| TO DO |
Quote every line as written. Omit pictures.

| STORED DATA |
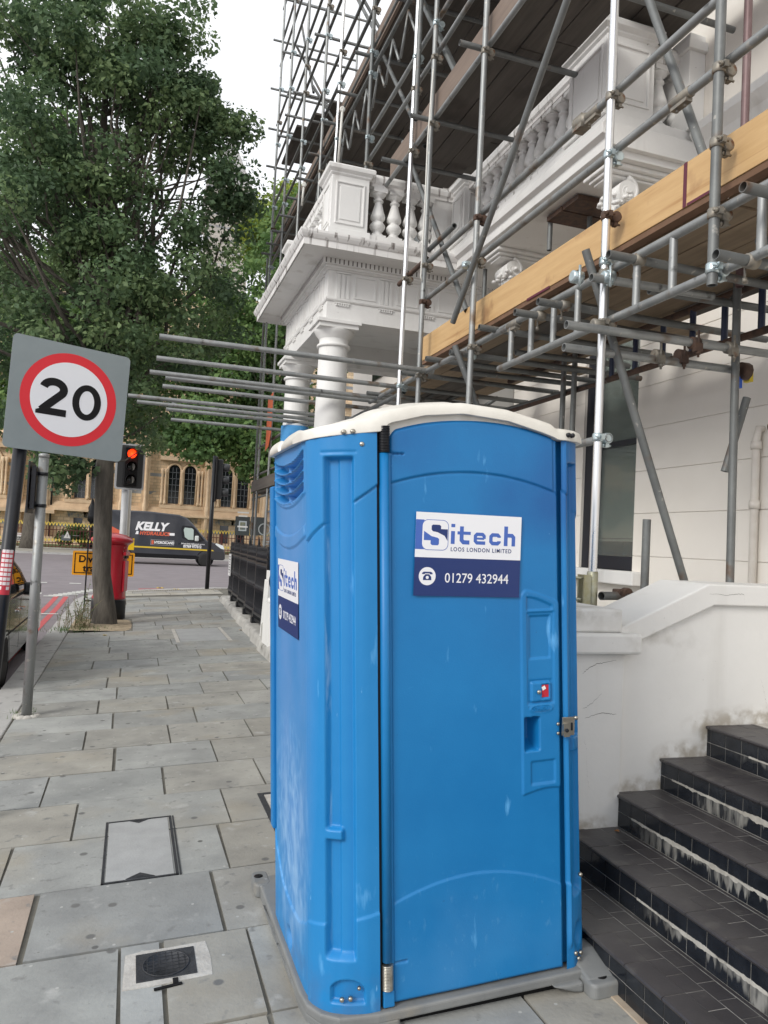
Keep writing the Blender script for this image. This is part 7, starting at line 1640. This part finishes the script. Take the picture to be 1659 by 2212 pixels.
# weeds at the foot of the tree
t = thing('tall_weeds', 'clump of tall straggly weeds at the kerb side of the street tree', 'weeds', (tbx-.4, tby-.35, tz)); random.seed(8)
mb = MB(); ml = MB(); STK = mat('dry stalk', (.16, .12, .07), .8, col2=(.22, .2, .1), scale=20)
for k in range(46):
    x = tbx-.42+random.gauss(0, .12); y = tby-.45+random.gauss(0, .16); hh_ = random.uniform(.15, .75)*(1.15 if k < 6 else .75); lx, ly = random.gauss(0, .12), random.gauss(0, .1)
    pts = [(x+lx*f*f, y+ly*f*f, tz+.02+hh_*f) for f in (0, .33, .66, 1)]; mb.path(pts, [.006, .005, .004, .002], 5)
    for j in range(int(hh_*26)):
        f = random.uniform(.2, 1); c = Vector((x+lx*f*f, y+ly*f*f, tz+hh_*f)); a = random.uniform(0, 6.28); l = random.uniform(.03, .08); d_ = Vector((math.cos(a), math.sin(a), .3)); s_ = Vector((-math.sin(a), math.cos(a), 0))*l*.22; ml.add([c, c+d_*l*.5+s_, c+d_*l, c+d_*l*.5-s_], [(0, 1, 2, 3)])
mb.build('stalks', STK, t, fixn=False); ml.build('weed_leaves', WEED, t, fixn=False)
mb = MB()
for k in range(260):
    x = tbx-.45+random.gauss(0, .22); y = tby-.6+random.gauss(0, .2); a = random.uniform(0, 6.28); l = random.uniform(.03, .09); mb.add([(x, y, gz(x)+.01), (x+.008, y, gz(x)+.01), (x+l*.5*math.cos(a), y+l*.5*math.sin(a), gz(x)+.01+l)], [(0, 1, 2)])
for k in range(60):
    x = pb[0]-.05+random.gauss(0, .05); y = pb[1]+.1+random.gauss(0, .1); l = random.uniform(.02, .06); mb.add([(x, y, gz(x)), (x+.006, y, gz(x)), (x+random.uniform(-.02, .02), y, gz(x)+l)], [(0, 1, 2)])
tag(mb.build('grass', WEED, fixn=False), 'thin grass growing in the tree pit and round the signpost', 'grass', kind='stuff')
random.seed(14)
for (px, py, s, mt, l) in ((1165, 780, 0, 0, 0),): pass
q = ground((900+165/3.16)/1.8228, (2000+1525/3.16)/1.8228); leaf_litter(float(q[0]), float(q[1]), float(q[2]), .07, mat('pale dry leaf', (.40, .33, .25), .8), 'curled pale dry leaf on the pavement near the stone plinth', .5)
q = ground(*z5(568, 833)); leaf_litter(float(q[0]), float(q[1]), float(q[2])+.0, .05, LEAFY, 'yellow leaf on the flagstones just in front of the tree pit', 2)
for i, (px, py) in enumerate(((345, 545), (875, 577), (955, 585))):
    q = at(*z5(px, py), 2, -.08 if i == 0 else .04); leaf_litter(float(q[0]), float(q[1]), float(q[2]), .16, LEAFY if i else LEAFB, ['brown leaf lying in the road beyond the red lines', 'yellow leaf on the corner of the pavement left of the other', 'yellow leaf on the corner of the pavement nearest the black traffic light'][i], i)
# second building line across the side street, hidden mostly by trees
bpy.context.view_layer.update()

| RESULT BELOW |
Keep writing the Blender script for this image. This is part 7, starting at line 1640. This part finishes the script. Take the picture to be 1659 by 2212 pixels.
# weeds at the foot of the tree
t = thing('tall_weeds', 'clump of tall straggly weeds at the kerb side of the street tree', 'weeds', (tbx-.4, tby-.35, tz)); random.seed(8)
mb = MB(); ml = MB(); STK = mat('dry stalk', (.16, .12, .07), .8, col2=(.22, .2, .1), scale=20)
for k in range(46):
    x = tbx-.42+random.gauss(0, .12); y = tby-.45+random.gauss(0, .16); hh_ = random.uniform(.15, .75)*(1.15 if k < 6 else .75); lx, ly = random.gauss(0, .12), random.gauss(0, .1)
    pts = [(x+lx*f*f, y+ly*f*f, tz+.02+hh_*f) for f in (0, .33, .66, 1)]; mb.path(pts, [.006, .005, .004, .002], 5)
    for j in range(int(hh_*26)):
        f = random.uniform(.2, 1); c = Vector((x+lx*f*f, y+ly*f*f, tz+hh_*f)); a = random.uniform(0, 6.28); l = random.uniform(.03, .08); d_ = Vector((math.cos(a), math.sin(a), .3)); s_ = Vector((-math.sin(a), math.cos(a), 0))*l*.22; ml.add([c, c+d_*l*.5+s_, c+d_*l, c+d_*l*.5-s_], [(0, 1, 2, 3)])
mb.build('stalks', STK, t, fixn=False); ml.build('weed_leaves', WEED, t, fixn=False)
mb = MB()
for k in range(260):
    x = tbx-.45+random.gauss(0, .22); y = tby-.6+random.gauss(0, .2); a = random.uniform(0, 6.28); l = random.uniform(.03, .09); mb.add([(x, y, gz(x)+.01), (x+.008, y, gz(x)+.01), (x+l*.5*math.cos(a), y+l*.5*math.sin(a), gz(x)+.01+l)], [(0, 1, 2)])
for k in range(60):
    x = pb[0]-.05+random.gauss(0, .05); y = pb[1]+.1+random.gauss(0, .1); l = random.uniform(.02, .06); mb.add([(x, y, gz(x)), (x+.006, y, gz(x)), (x+random.uniform(-.02, .02), y, gz(x)+l)], [(0, 1, 2)])
tag(mb.build('grass', WEED, fixn=False), 'thin grass growing in the tree pit and round the signpost', 'grass', kind='stuff')
random.seed(14)
for (px, py, s, mt, l) in ((1165, 780, 0, 0, 0),): pass
q = ground((900+165/3.16)/1.8228, (2000+1525/3.16)/1.8228); leaf_litter(float(q[0]), float(q[1]), float(q[2]), .07, mat('pale dry leaf', (.40, .33, .25), .8), 'curled pale dry leaf on the pavement near the stone plinth', .5)
q = ground(*z5(568, 833)); leaf_litter(float(q[0]), float(q[1]), float(q[2])+.0, .05, LEAFY, 'yellow leaf on the flagstones just in front of the tree pit', 2)
for i, (px, py) in enumerate(((345, 545), (875, 577), (955, 585))):
    q = at(*z5(px, py), 2, -.08 if i == 0 else .04); leaf_litter(float(q[0]), float(q[1]), float(q[2]), .16, LEAFY if i else LEAFB, ['brown leaf lying in the road beyond the red lines', 'yellow leaf on the corner of the pavement left of the other', 'yellow leaf on the corner of the pavement nearest the black traffic light'][i], i)
# second building line across the side street, hidden mostly by trees
bpy.context.view_layer.update()